Tate Britain explores the family’s approach to art, love and lifestyles in this brand new exhibition – but what have critics had to say about it?

The Guardian: ** “Although this exhibition strives to set her verse alongside his art, there’s only so far you can go with bringing literature into the gallery via poems printed on walls. Her steady quiet voice is drowned out by his lurid paintings of luscious-lipped beauties. It looks as if DG never tried to draw anyone or anything freshly from life, ever. His pseudo-Renaissance paintings are heavily worked up concoctions of symbolist erotica – and it turns out his drawings are like that, too. When he sketches his models, who are his lovers, he never sticks with what he sees but transfigures them in abstracted, simplified lines. Not that he’s an abstract artist. Just an emptily idealising one.”
The Telegraph: ** “Effectively a Gabriel Rossetti retrospective, Tate Britain’s show fails to make a case for all the Arthurian playacting and uneasy sexism.”
Evening Standard: **** “There are splendid loans here from Delaware and private collections, which make a visit worthwhile. But you come out of this show reeling from a hothouse surfeit of sensuousness and big hair.”

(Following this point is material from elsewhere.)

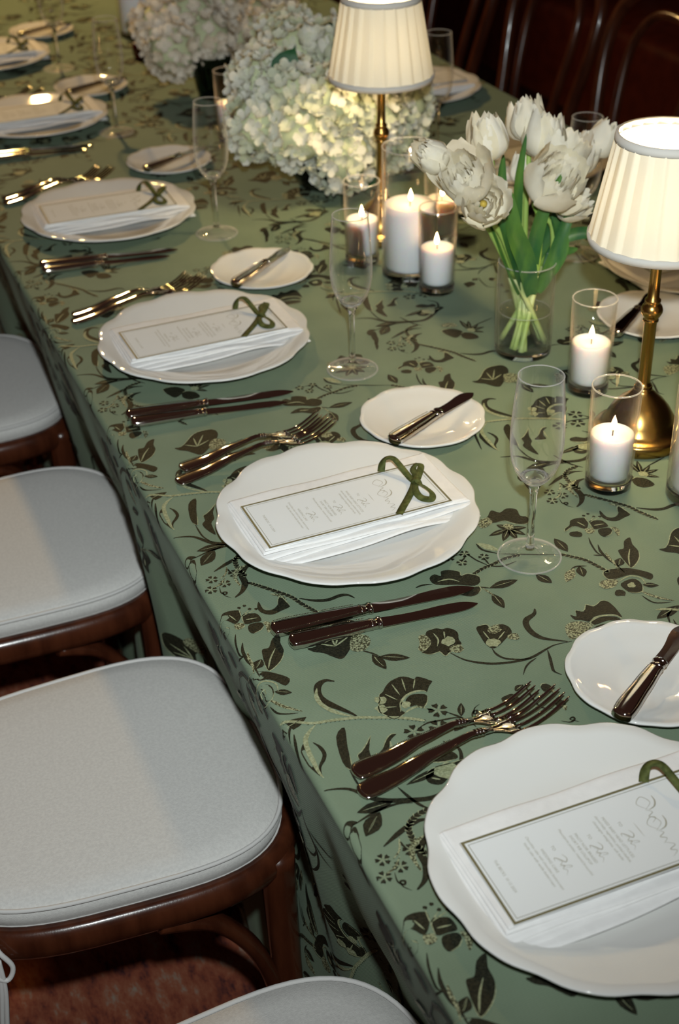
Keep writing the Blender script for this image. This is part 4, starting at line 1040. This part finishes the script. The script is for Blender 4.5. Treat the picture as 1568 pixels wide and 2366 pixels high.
obj('base', lathe([(0, .0006), (r - .002, .0006), (r - .0004, .002), (r - .0004, .007), (r - .002, .0078), (0, .0078)], 56), M['glass_solid'], vase)
obj('rim', tube([((r - .001) * math.cos(a), (r - .001) * math.sin(a), h) for a in [2 * PI * k / 64 for k in range(64)]], .0009, 6, True), M['crystal_edge'], vase)
obj('water_line', tube([((r - .0036) * math.cos(a), (r - .0036) * math.sin(a), .0595) for a in [2 * PI * k / 56 for k in range(56)]], .0006, 6, True), M['crystal_edge'], vase)
obj('water', lathe([(0, .0092), (r - .0028, .0092), (r - .0026, .058), (r - .0026, .0595), (0, .0585)], 56), M['water'], vase)
def tulip(i, head, size, open_, axis, a0, nm, leaves=()):
    """head: centre of the flower; a0: angle of the stem foot inside the vase"""
    hc = Vector(head) + Vector((0, 0, T)); ax = Vector(axis).normalized()
    hb = hc - ax * .024 * size
    root = thing('tulip', 'cream white double tulip, ' + nm, 'flower', (VX, VY, T), 0, 'white tulips in the glass vase')
    O = Vector((VX, VY, T)); rr = random.Random(i)
    d = hb - O; a0 = math.atan2(-d.y, -d.x) + rr.uniform(-1.0, 1.0); fr_ = rr.uniform(.020, .031)
    foot = Vector((fr_ * math.cos(a0), fr_ * math.sin(a0), .011))
    rimp = Vector((d.x, d.y, 0)); rimp = rimp.normalized() * min(.029, rimp.length) if rimp.length else rimp; rimp.z = .122
    P = catmull([foot, foot.lerp(rimp, .5) + Vector((0, 0, .002)), rimp, rimp.lerp(d, .5) + Vector((0, 0, .012)), d - ax * .02, d + ax * .002], 6)
    n = len(P); k = n * 2 // 5
    obj('stem', tube(P[k - 1:], [.0036 - .0006 * q / n for q in range(n - k + 1)], 9), M['stem'], root)
    obj('stem_end', tube(P[:k], .0038, 9), M['stem_pale'], root)
    q = ax.to_track_quat('Z', 'Y'); hs = size * (.92 if open_ else .96)
    spec = [('o', 6, 0), ('m', 8 if open_ else 6, .5), ('i', 8 if open_ else 6, .2)]
    if open_: spec.append(('i', 6, .8))
    for lay, (key, cnt, ph) in enumerate(spec):
        for m in range(cnt):
            me = PET[key + ('o' if open_ else 'c')][m % 2]
            p = obj('petal', me, None, root); a = 2 * PI * (m + ph) / cnt + rr.uniform(-.15, .15)
            p.rotation_mode = 'QUATERNION'
            tilt = rr.uniform(-.12, .14) + (.10 if open_ and lay == 0 else 0) - (.05 if open_ and lay == 3 else 0)
            p.rotation_quaternion = q @ Matrix.Rotation(a, 4, 'Z').to_quaternion() @ Matrix.Rotation(tilt, 4, 'Y').to_quaternion()
            p.location = d; sc = hs * rr.uniform(.93, 1.06) * (.8 if lay == 3 else 1); p.scale = (sc, sc, sc * rr.uniform(.95, 1.08))
    if open_:
        p = obj('pistil', lathe([(0, 0), (.003, .002), (.0032, .018), (.0045, .021), (0, .023)], 10), M['pistil'], root); p.rotation_mode = 'QUATERNION'; p.rotation_quaternion = q; p.location = d
    for (pts, w) in leaves:
        LP = catmull([Vector((p[0], p[1] + .012, max(p[2], .085 + .01 * q_))) for q_, p in enumerate(pts)], 6); m_ = len(LP); g = G(); vs = []
        for s, p in enumerate(LP):
            t_ = (LP[min(s + 1, m_ - 1)] - LP[max(s - 1, 0)]).normalized(); side = t_.cross(Vector((-.3, -1, .25))).normalized(); up_ = side.cross(t_)
            f = s / (m_ - 1); ww = w * .62 * (math.sin(PI * min(1, .12 + .88 * f)) ** .75 + .02)
            for e in (-1, -.5, 0, .5, 1): vs.append(p + side * (ww * .5 * e) + up_ * (ww * .22 * e * e))
        fs = [(s * 5 + e, s * 5 + e + 1, (s + 1) * 5 + e + 1, (s + 1) * 5 + e) for s in range(m_ - 1) for e in range(4)]
        obj('leaf', g.add(vs, fs), M['leaf'], root)
    return root
TU = [
    ((.405, 1.420, .293), .90, 0, (-.75, -.15, .55), 2.8, 'leftmost, closed and leaning over the pillar candle', [([(-.010, -.015, .05), (-.03, -.02, .13), (-.06, -.03, .19), (-.085, -.03, .225)], .024)]),
    ((.432, 1.392, .275), 1.35, 1, (-.55, -.35, .75), 2.4, 'large and open, left side of the bunch', [([(-.005, -.02, .05), (-.02, -.03, .12), (-.05, -.045, .18), (-.07, -.05, .22)], .026)]),
    ((.485, 1.430, .298), 1.10, 0, (-.20, -.05, 1), 3.4, 'upright and closed, upper left of the bunch', [([(-.01, .0, .08), (-.02, .0, .16), (-.03, .01, .22), (-.03, .01, .265)], .026)]),
    ((.447, 1.368, .247), 1.10, 1, (-.30, -.75, .55), 4.0, 'wide open to the viewer with yellow heart, lower left', []),
    ((.575, 1.500, .288), 1.05, 0, (-.02, .25, 1), 1.0, 'topmost at the back, pointed petals', [([(0, .01, .08), (-.012, .0, .17), (-.018, -.01, .24), (-.014, -.015, .295)], .020)]),
    ((.585, 1.470, .275), 1.15, 0, (.12, .1, 1), 0.4, 'upper middle of the bunch', [([(.005, -.02, .07), (-.005, -.03, .14), (.0, -.04, .20), (.022, -.045, .25)], .030)]),
    ((.607, 1.460, .262), 1.25, 1, (.25, .05, 1), 6.0, 'ruffled one right of the upper middle', []),
    ((.562, 1.402, .247), 1.45, 1, (.10, -.60, .75), 5.0, 'largest, open and facing the viewer, centre right', [([(0, -.025, .07), (-.02, -.04, .14), (-.045, -.05, .19), (-.055, -.052, .245)], .040)]),
    ((.600, 1.420, .212), 1.10, 1, (.65, -.45, .50), 5.5, 'low one drooping at the right, petals spread', [([(.01, -.015, .07), (.03, -.03, .13), (.035, -.03, .16), (.02, -.03, .19)], .034)]),
    ((.652, 1.490, .236), 1.05, 0, (.55, .15, .8), 0.0, 'pale one behind, right of the ruffled bloom', [([(.02, .0, .10), (.05, -.005, .145), (.095, -.02, .150), (.135, -.035, .118)], .026)]),
    ((.690, 1.500, .246), .95, 0, (.60, .1, .95), 6.2, 'rightmost, closed beside the lampshade', [([(.015, .01, .08), (.05, .015, .12), (.08, .02, .115), (.095, .02, .09)], .020)]),
    ((.574, 1.500, .225), .80, 0, (0, .2, 1), 1.6, 'small one half hidden at the back', [([(0, .012, .06), (.02, .0, .13), (.045, -.01, .19), (.05, -.01, .23)], .030), ([(.012, -.02, .06), (.022, -.03, .12), (.035, -.035, .17), (.055, -.03, .215)], .030)]),
]
for i, a in enumerate(TU): tulip(i, *a)

# ------------------------------------------------------------------ hydrangeas
def floret_mesh(name, seed, mat):
    rn = random.Random(seed); g = G()
    for q in range(4):
        a = q * PI / 2 + rn.uniform(-.12, .12); L = rn.uniform(.0125, .0150); Wd = rn.uniform(.0115, .0135); z1 = rn.uniform(.000, .004); vs = []
        for i, (s, w) in enumerate(((.06, .12), (.35, .78), (.68, 1.0), (1.0, .55))):
            for u in (-1, 0, 1):
                x = L * s - (.0022 if i == 3 and u else 0); y = u * w * Wd * .5; z = .0025 * s * s * 2 + z1 * s - (.0016 if u == 0 else 0) * s + rn.uniform(-.0005, .0005)
                vs.append((x * math.cos(a) - y * math.sin(a), x * math.sin(a) + y * math.cos(a), z))
        g.add(vs, [(i * 3 + j, i * 3 + j + 1, i * 3 + j + 4, i * 3 + j + 3) for i in range(3) for j in range(2)])
    return mesh(name, g, mat)
FW = [floret_mesh('floret', 40 + k, M['hydrangea']) for k in range(4)]
FB = [floret_mesh('floret', 60 + k, M['hydrangea_blush']) for k in range(4)]
core0 = mesh('core', lathe([(0, -1), (.5, -.866), (.866, -.5), (1, 0), (.866, .5), (.5, .866), (0, 1)], 16), M['hydrangea_core'])
def hydrangea(idx, c, R, nflo, fm, base, nm, grp, leaf=None):
    root = thing('hydrangea', nm, 'flower', base, 0, grp); rn = random.Random(100 + idx)
    d = Vector(c) + Vector((0, 0, T)) - Vector(base)
    st = Vector((d.x * .25, d.y * .25, .012))
    obj('stem', tube(catmull([st, st.lerp(d, .5) + Vector((0, 0, .01)), d], 5), .0032, 6), M['hydrangea_core'], root)
    k = obj('core', core0, None, root, d); k.scale = (R * .80, R * .80, R * .76)
    for q in range(nflo):
        z = 1 - 2 * (q + .5) / nflo; a = q * 2.39996 + rn.uniform(-.2, .2); s = math.sqrt(1 - z * z)
        nrm = Vector((s * math.cos(a), s * math.sin(a), z + rn.uniform(-.08, .08))).normalized()
        f = obj('floret', fm[q % 4], None, root, d + nrm * R * rn.uniform(.88, 1.03)); f.rotation_mode = 'QUATERNION'
        nn = (nrm + Vector((rn.uniform(-.35, .35), rn.uniform(-.35, .35), rn.uniform(-.35, .35)))).normalized()
        f.rotation_quaternion = nn.to_track_quat('Z', 'Y') @ Matrix.Rotation(rn.uniform(0, 1.57), 4, 'Z').to_quaternion()
        sc = rn.uniform(1.0, 1.3); f.scale = (sc, sc, sc)
    for (p0, p1, w) in leaf or []:
        a, b = Vector(p0), Vector(p1); g = G(); vs = []; side = (b - a).cross(Vector((-.3, -.9, .5))).normalized()
        for s, ww in ((0, .1), (.2, .7), (.45, 1), (.7, .8), (.88, .4), (1, .02)):
            for e in (-1, 0, 1): vs.append(a.lerp(b, s) + side * (ww * w * .5 * e) + Vector((0, 0, -.006 * e * e)))
        obj('leaf', g.add(vs, [(i * 3 + j, i * 3 + j + 1, i * 3 + j + 4, i * 3 + j + 3) for i in range(5) for j in range(2)]), M['leaf_dark'], root)
    return root
def bowl(name, loc, r, hgt, label):
    t = thing(name, label, 'vase', loc)
    obj('wall', lathe([(r * .72, .0006), (r * .80, .004), (r, hgt * .55), (r * .96, hgt), (r * .94, hgt), (r * .975, hgt * .55), (r * .77, .007), (0, .006)], 48), M['glass_green'], t)
    obj('base', lathe([(0, .0006), (r * .71, .0006), (r * .76, .003), (r * .7, .0055), (0, .0055)], 40), M['glass_solid'], t)
    return t
b1 = (.585, 2.150, T); bowl('glass_bowl', b1, .080, .060, 'low dark glass bowl under the big white hydrangeas')
H1 = [((.462, 2.150, .188), 'far left, upper'), ((.437, 2.105, .135), 'far left, lower, beside the candle'), ((.547, 2.225, .206), 'upper left of the mound'), ((.492, 2.105, .180), 'left of centre beside the dark leaf'),
      ((.490, 2.065, .122), 'front left, low'), ((.612, 2.205, .203), 'top, just left of the lampshade'), ((.550, 2.065, .168), 'front centre'), ((.652, 2.155, .188), 'behind the lampshade'),
      ((.627, 2.085, .133), 'lit from above under the lampshade'), ((.708, 2.145, .118), 'far right under the lampshade'), ((.563, 2.062, .076), 'lowest, hanging over the bowl'), ((.677, 2.125, .073), 'low right behind the lamp stem'), ((.558, 2.280, .212), 'at the back of the mound, highest')]
for i, (c, nm) in enumerate(H1):
    lf = {3: [((-.125, -.06, .205), (-.085, -.055, .255), .045)], 12: [((-.0, .10, .215), (.06, .10, .25), .05)], 6: [((.0, -.09, .13), (.04, -.10, .15), .03)], 11: [((.02, -.05, .03), (.055, -.09, .05), .05)]}.get(i)
    hydrangea(i, c, .056, 78, FW, b1, 'white hydrangea head, ' + nm, 'white hydrangeas in the low bowl', lf)
b2 = (.562, 2.720, T); bowl('glass_bowl', b2, .040, .085, 'dark green glass vase under the blush hydrangeas')
H2 = [((.487, 2.80, .133), 'left'), ((.550, 2.80, .150), 'middle'), ((.490, 2.745, .098), 'lowest left'), ((.567, 2.76, .110), 'right, above the vase'), ((.55, 2.86, .205), 'top, cut by the picture edge'), ((.620, 2.85, .152), 'upper right')]
for i, (c, nm) in enumerate(H2): hydrangea(30 + i, c, .058, 64, FB, b2, 'blush cream hydrangea head in the farther vase, ' + nm, 'blush hydrangeas in the farther vase')
b3 = (.735, 2.970, T); bowl('glass_bowl', b3, .045, .050, 'small glass bowl behind the big white hydrangeas')
H3 = [((.735, 2.95, .088), 'front'), ((.740, 3.01, .130), 'top'), ((.800, 3.00, .092), 'right'), ((.695, 2.90, .070), 'left')]
for i, (c, nm) in enumerate(H3): hydrangea(50 + i, c, .052, 60, FB, b3, 'pale hydrangea head in the rearmost bowl, ' + nm, 'pale hydrangeas in the rearmost bowl')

Time Out: ** “But you spend the whole first half waiting to be wowed by some majestic painting and then find they’ve saved them all for the last two rooms. Now you’re surrounded by Gabriel’s florid, dramatic, romantic, grandiose, ridiculous portraits of women with endless flowing hair and jaws you could use to demolish a house. Classic, poetic, schmaltzy Dante Gabriel Rossetti stuff.”

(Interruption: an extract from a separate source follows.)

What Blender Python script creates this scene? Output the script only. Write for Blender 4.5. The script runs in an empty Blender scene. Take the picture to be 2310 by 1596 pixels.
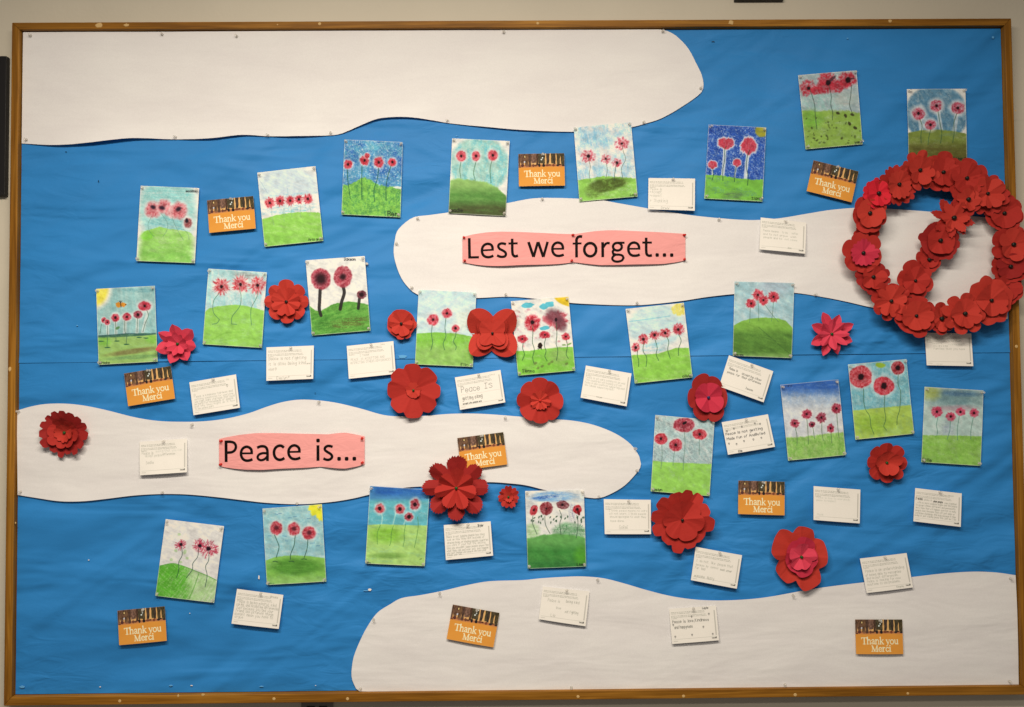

The Independent: *** “This blockbuster show about the famous artist-poet family is suitably obsessed with death but gradually consumed by the life of Dante Gabriel Rossetti.”
Culture Whisper: ** “Yet throughout the exhibition what’s missing is the epic paintings that Dante Gabriel Rossetti created and visitors will turn every corner expecting to see them – this show holds out and only gives us what we came for right at the end. His paintings of beautiful red-headed women in dramatic scenes are largely confined to one room and they are stunning but it’s not enough to lift up an exhibition that’s rather tedious outside this one room.”
London Mums Magazine: “Whether you are a fan of the Pre-Raphaelite movement or just interested in the history of art, The Rossettis exhibition is a must-see for families who want to share a memorable and enriching cultural experience.”
The exhibition is on display at Tate Britain until the 24th September 2023.